Через три дня его всё-таки нашли. Не казаки, а законопослушные охотники-якуты. Пока выясняли личность, Мышкина посадили в якутскую тюрьму, затем этапировали в Петербург. Прямиком на большой «процесс 193-х». Там впервые за три года он встретился со своей невестой Евфрузиной Супинской. Это была их последняя встреча. Она тоже проходила по этому процессу, была осуждена на четыре года ссылки на Север, но уже через год умерла на Коле.
А Мышкин, ставший одним из главных обвиняемых, выступил с яркой обличительной речью, которая стала программным документом народовольцев. Когда председательствующий в очередной раз прервал его, Мышкин заметил: «Теперь я имею полное право сказать, что это не суд, а пустая комедия или нечто худшее, более отвратительное, позорное…» Председательствующий приказал немедленно вывести его. Жандарм бросился к Мышкину, но двое подсудимых ― Михаил Рабинович и Сергей Стопане ― преградили ему путь. На помощь офицеру бросилось несколько жандармов. Началась драка. Мышкину пытались закрыть рот, но он успел произнести слова, которые сегодня актуальны, не менее, чем полтора столетия назад: «…Более позорное, чем дом терпимости: там женщина из-за нужды торгует своим телом, а здесь сенаторы из подлости, из холопства, из-за чинов и крупных окладов торгуют чужой жизнью, истиной и справедливостью, торгуют всем, что есть наиболее дорогого для человечества». Только после этого его схватили и выволокли из зала.
Ипполита Мышкина приговорили к 10 годам каторги. И по тем временам, если, конечно, не знать, какова была царская каторга, приговор был не особенно жестоким. На том же суде были оправданы Андрей Желябов и Софья Перовская ― будущие герои-народовольцы. После своего освобождения Перовская пыталась организовать побег Мышкина по дороге на каторгу. Не удалось.

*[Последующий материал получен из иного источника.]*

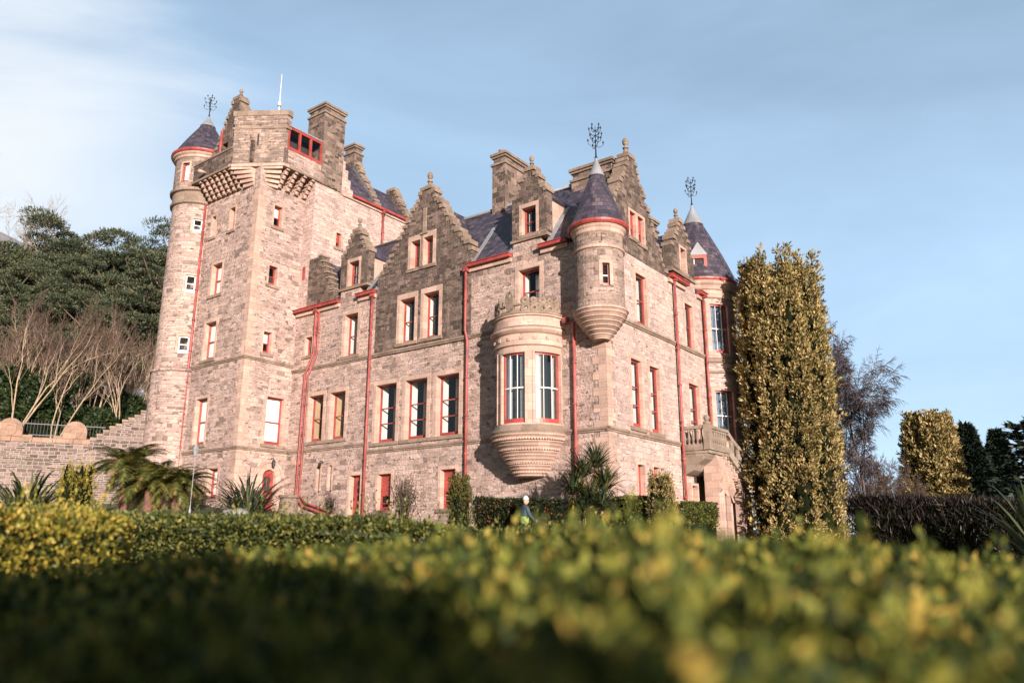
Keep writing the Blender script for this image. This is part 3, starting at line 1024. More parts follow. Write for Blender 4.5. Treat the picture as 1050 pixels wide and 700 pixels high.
# cross roof behind the garden gable
gx, gz = -9.87, 16.55
roof_quad('roof', [(gx, 0.45, gz), (gx, 3.4, gz), (gx - 3.0, 3.4, 12.5), (gx - 3.0, 0.45, 12.5)])
roof_quad('roof', [(gx, 3.4, gz), (gx, 0.45, gz), (gx + 3.0, 0.45, 12.5), (gx + 3.0, 3.4, 12.5)])
# rear wing
roof_quad('roof', [(-.32, 5.3, 12.66), (-.32, 12.2, 12.66), (-3.0, 12.2, 16.1), (-3.0, 5.3, 16.1)])
for ya, yb in ((5.8, 6.4), (8.96, 10.0)):
    roof_quad('roof', [(0.12, ya, 12.1), (0.12, yb, 12.1), (-.32, yb, 12.66), (-.32, ya, 12.66)])
roof_quad('roof', [(-6.1, 12.2, 12.1), (-6.1, 5.3, 12.1), (-3.0, 5.3, 16.1), (-3.0, 12.2, 16.1)])
# lead flashings along valleys and beside the dormers
def strip(a, b, w, up):
    mb = MB()
    a, b, up = Vector(a), Vector(b), Vector(up)
    s = (b - a).cross(up).normalized() * w
    mb.extrude([a - s, b - s, b + s, a + s], (0, 0, -0.05))
    return mb.build('lead_flashing', 'lead', castle)
for sx, x0 in ((1, -6.86), (1, -4.62), (-1, -13.1)):
    strip((x0, -.1, main_z(-.1) + .05), (x0, 1.6, main_z(1.6) + .05), 0.12, (0, -.8, .6))
for a, b in (((-2.62, 0.05, main_z(0.05) + .05), (-2.62, 1.5, main_z(1.5) + .05)), ((-13.8, .05, main_z(.05) + .05), (-13.8, 1.5, main_z(1.5) + .05))):
    strip(a, b, 0.14, (0, -.8, .6))

# back walls that close the building
mb = MB()
mb.box(-19.0, -6.0, 5.35, 5.6, -1, 12.3)
mb.box(-6.0, -5.6, 5.6, 12.3, -1, 12.05)
mb.box(-6.0, -1.5, 12.0, 12.3, -1, 12.05)
mb.prism([(-5.9, 12.25), (-5.9, 12.05), (-0.2, 12.05), (-0.2, 12.25)][::-1], 11.9, 12.1)
mb.build('wall', 'ashlar', castle)

# --- dormers with crow-stepped heads
def dormer(M, u0, u1, win, zb, zs, zt, inward, ridge_len, set_back=0.0, n=5, lead=True, mat='gable'):
    uc = (u0 + u1) / 2
    hw = (u1 - u0) / 2
    rects = [(u0, u1, zb, zs)] + crow(uc, hw, zs, 0.24, zt, n)
    mb = MB()
    slab(mb, M, rects, [hole(win)], 0.04, -0.42)
    d = mb.build('dormer', mat, castle)
    c = copings(rects[1:], M, d, 0.10, -0.5, int(abs(u0) * 10))
    finial(M, uc, zt - .04, -0.2, 0.62, d)
    for s in (-1, 1):
        mb = MB()
        ua = uc + s * (hw - 0.06)
        ub = uc + s * (hw - 0.3)
        wbox(mb, M, min(ua, ub), max(ua, ub), zb, zs, -0.42, -ridge_len * 0.75)
        mb.build('cheek', 'dressed', d)
    mb = MB()
    zr = zt - 0.55
    for s in (-1, 1):
        P = [Vector(M(uc, zr, -.4)), Vector(M(uc, zr, -ridge_len)), Vector(M(uc + s * (hw + .02), zs - .05, -ridge_len)), Vector(M(uc + s * (hw + .02), zs - .05, -.4))]
        nn = (P[1] - P[0]).cross(P[2] - P[0])
        if nn.z < 0:
            P.reverse()
            nn = -nn
        mb.extrude(P, -nn.normalized() * 0.1)
    mb.build('dormer_roof', 'slate', d)
    mb = MB()
    wbox(mb, M, u0 - .06, u1 + .06, zb - .09, zb + .03, 0.10, -0.3)
    mb.build('corbel', 'string', d)
    M2 = lambda u, z, dd: M(u, z, dd + 0.04)
    return d
D1 = (-15.92, -13.85, (-15.26, -14.5, 13.0, 14.33), 12.93, 14.55, 16.15)
D2 = (-4.56, -2.7, (-4.02, -3.25, 13.1, 14.38), 12.93, 14.75, 16.25)
for D in (D1, D2):
    dormer(MF, D[0], D[1], D[2], D[3], D[4], D[5], 1, 2.6)
    window(lambda u, z, d: MF(u, z, d + .04), *D[2], fill='net', bars=(0.5,), rec=0.22, surr=0.14, head=0.05)
D3w = (7.42, 7.98, 12.75, 13.95)
dormer(MS, 6.42, 8.94, D3w, 12.58, 13.7, 15.45, 1, 2.6)
window(lambda u, z, d: MS(u, z, d + .04), *D3w, fill='redpanel', bars=(0.4,), rec=0.22, surr=0.13)
mb = MB()
mb.box(-15.6, -14.1, 1.1, 1.15, 12.6, 14.4)
mb.box(-4.3, -3.0, 1.1, 1.15, 12.6, 14.6)
mb.build('shade_backing', 'deep_shade', castle)
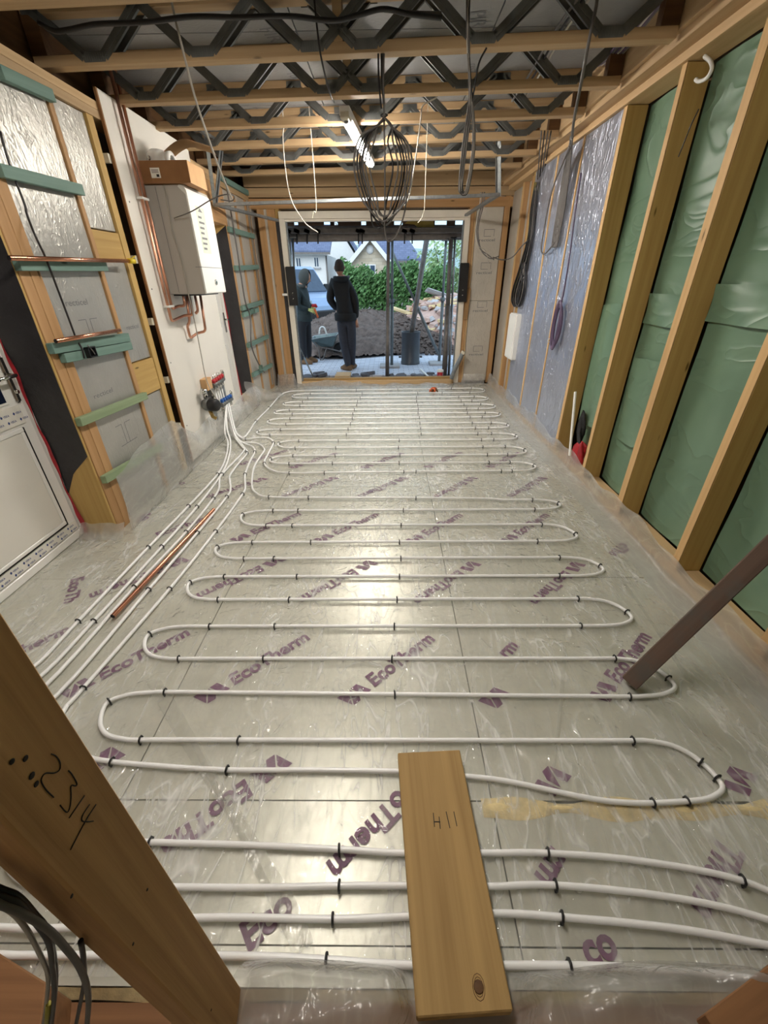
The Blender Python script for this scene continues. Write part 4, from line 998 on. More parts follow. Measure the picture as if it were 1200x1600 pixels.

Но в мае 1882-го Мышкин сам бежал из Карийской тюрьмы. Он добрался до Владивостока, попытался сесть на пароход, уходящий в Америку, но был схвачен и снова отправлен на Кару с увеличением срока на пять лет. Но и тогда не смирился ― стал организатором протестных выступлений и голодовок. Через год, убоявшись беспорядков, тюремщики спровадили его от греха подальше. В Петербург, в Петропавловскую крепость. Но и там он продолжал борьбу. И вскоре оказался в Шлиссельбурге. В декабре 1884 года он избил тюремного надзирателя, протестуя против зверского режима, который устроили для узников. После этого был приговорён военным трибуналом к расстрелу.
А речь Мышкина на «процессе 193-х» стала политическим завещанием. Не только народовольцам, но всем, кто вступает в бой с тоталитарным режимом.
«Можем ли мы мечтать о мирном пути, когда государственная власть не только не подчиняется голосу народа, но даже не хочет его выслушать; когда за всякое желание, несогласное с требованиями правительства, люди награждаются каторгою. Можно ли рассуждать при таком режиме о потребностях народа, когда народ для выражения их не имеет других средств, кроме бунта — этого единственного органа народа.
Таким образом практическая деятельность всех друзей народа должна заключаться не в том, чтобы искусственно вызвать революцию, а в том, чтобы гарантировать успешный исход её, потому что не нужно быть пророком, чтобы предвидеть неизбежный исход вещей, неизбежность восстания. Такая цель может быть достигнута путём объединения всех революционных элементов, путём слияния двух главнейших её потоков: одного — недавно возникшего, но проявившегося уже с серьёзной силой, и другого потока, более широкого, более могучего — потока народной революции».